• **Exercise details**
Repeat every line of the listing below exactly, minus the pictures.
··········
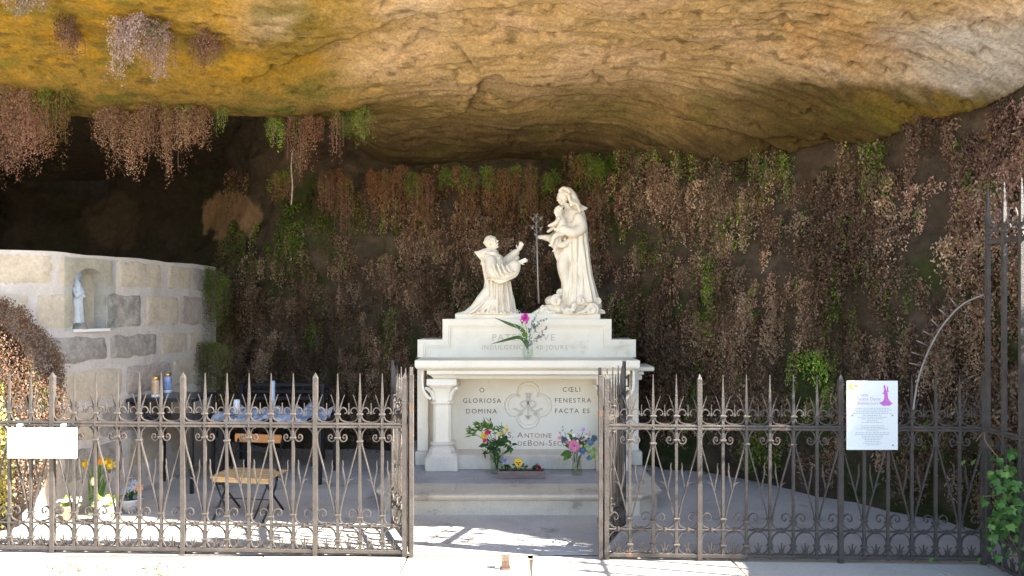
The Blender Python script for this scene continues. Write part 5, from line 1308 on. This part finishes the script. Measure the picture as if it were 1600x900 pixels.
def sprig(pts, m, parent, lr=.009, n=12, name='sprig', sp=.012):
    q_ = smooth_path(pts, 5); mb = MB(); mb.tube(q_, .0013, 4)
    for i in range(n):
        p = q_[int((i+1)/n*(len(q_)-1))]; mb.ell(p+Vector((random.uniform(-sp, sp), random.uniform(-sp, sp), random.uniform(-sp, sp))), (lr, lr*.45, lr*random.uniform(.5, 1)), Matrix.Rotation(random.uniform(0, 3), 3, 'Y'), 7, 4)
    return part(name, mb, m, parent)
def vase(label, c, prof, th=.003, water=.5, n=20, flute=0, name='glass_vase'):
    v = thing(name, label, 'vase', c); mb = MB(); H = prof[-1][1]
    full = prof+[(r-th, z) for r, z in prof[::-1] if z > .008]+[(.001, .008)]
    mb.lathe([(.001, 0)]+full, c, n, cap=False); part('glass', mb, vg, v)
    zs = np.linspace(.0095, H*water, 5); rs_ = np.interp(zs, [p[1] for p in prof], [p[0] for p in prof])-th-.0008
    part('water', MB().lathe([(r, z) for r, z in zip(rs_, zs)], c, n), wat, v)
    if flute:
        for i in range(flute):
            a = i/flute*2*math.pi; part('rib', MB().tube([(c[0]+(r+.0005)*math.cos(a), c[1]+(r+.0005)*math.sin(a), c[2]+z) for r, z in prof], .0022, 5), vg, v)
    return v
# vase on the tabletop
cv = Pt(824.5, 557, 6.66); cv = (cv[0], 6.66, mzt)
vase('small rounded clear glass vase in the middle of the altar tabletop', cv, [(.030, 0), (.043, .02), (.050, .06), (.049, .10), (.038, .135), (.036, .15), (.040, .158)], water=.55)
b = thing('altar_bouquet', 'bright pink carnation with long strap leaves and grey sprigs in the altar tabletop vase', 'flowers', (cv[0], cv[1], mzt+.012))
YV = 6.64; qv = lambda px, py, dy=0.: (Pt(px, py, YV+dy))
puff(qv(820, 497), .040, mag_p, b, 60, 'carnation'); stems(qv(825, 553), [qv(820, 503), qv(812, 498), qv(832, 505)], grn, b)
for a_, b_ in ((816, 503), (823, 503)): part('calyx', MB().ell(qv(a_, b_+1), (.008, .008, .012), None, 8, 6), dk, b)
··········
• **Response to the task**
The Blender Python script for this scene continues. Write part 5, from line 1308 on. This part finishes the script. Measure the picture as if it were 1600x900 pixels.
def sprig(pts, m, parent, lr=.009, n=12, name='sprig', sp=.012):
    q_ = smooth_path(pts, 5); mb = MB(); mb.tube(q_, .0013, 4)
    for i in range(n):
        p = q_[int((i+1)/n*(len(q_)-1))]; mb.ell(p+Vector((random.uniform(-sp, sp), random.uniform(-sp, sp), random.uniform(-sp, sp))), (lr, lr*.45, lr*random.uniform(.5, 1)), Matrix.Rotation(random.uniform(0, 3), 3, 'Y'), 7, 4)
    return part(name, mb, m, parent)
def vase(label, c, prof, th=.003, water=.5, n=20, flute=0, name='glass_vase'):
    v = thing(name, label, 'vase', c); mb = MB(); H = prof[-1][1]
    full = prof+[(r-th, z) for r, z in prof[::-1] if z > .008]+[(.001, .008)]
    mb.lathe([(.001, 0)]+full, c, n, cap=False); part('glass', mb, vg, v)
    zs = np.linspace(.0095, H*water, 5); rs_ = np.interp(zs, [p[1] for p in prof], [p[0] for p in prof])-th-.0008
    part('water', MB().lathe([(r, z) for r, z in zip(rs_, zs)], c, n), wat, v)
    if flute:
        for i in range(flute):
            a = i/flute*2*math.pi; part('rib', MB().tube([(c[0]+(r+.0005)*math.cos(a), c[1]+(r+.0005)*math.sin(a), c[2]+z) for r, z in prof], .0022, 5), vg, v)
    return v
# vase on the tabletop
cv = Pt(824.5, 557, 6.66); cv = (cv[0], 6.66, mzt)
vase('small rounded clear glass vase in the middle of the altar tabletop', cv, [(.030, 0), (.043, .02), (.050, .06), (.049, .10), (.038, .135), (.036, .15), (.040, .158)], water=.55)
b = thing('altar_bouquet', 'bright pink carnation with long strap leaves and grey sprigs in the altar tabletop vase', 'flowers', (cv[0], cv[1], mzt+.012))
YV = 6.64; qv = lambda px, py, dy=0.: (Pt(px, py, YV+dy))
puff(qv(820, 497), .040, mag_p, b, 60, 'carnation'); stems(qv(825, 553), [qv(820, 503), qv(812, 498), qv(832, 505)], grn, b)
for a_, b_ in ((816, 503), (823, 503)): part('calyx', MB().ell(qv(a_, b_+1), (.008, .008, .012), None, 8, 6), dk, b)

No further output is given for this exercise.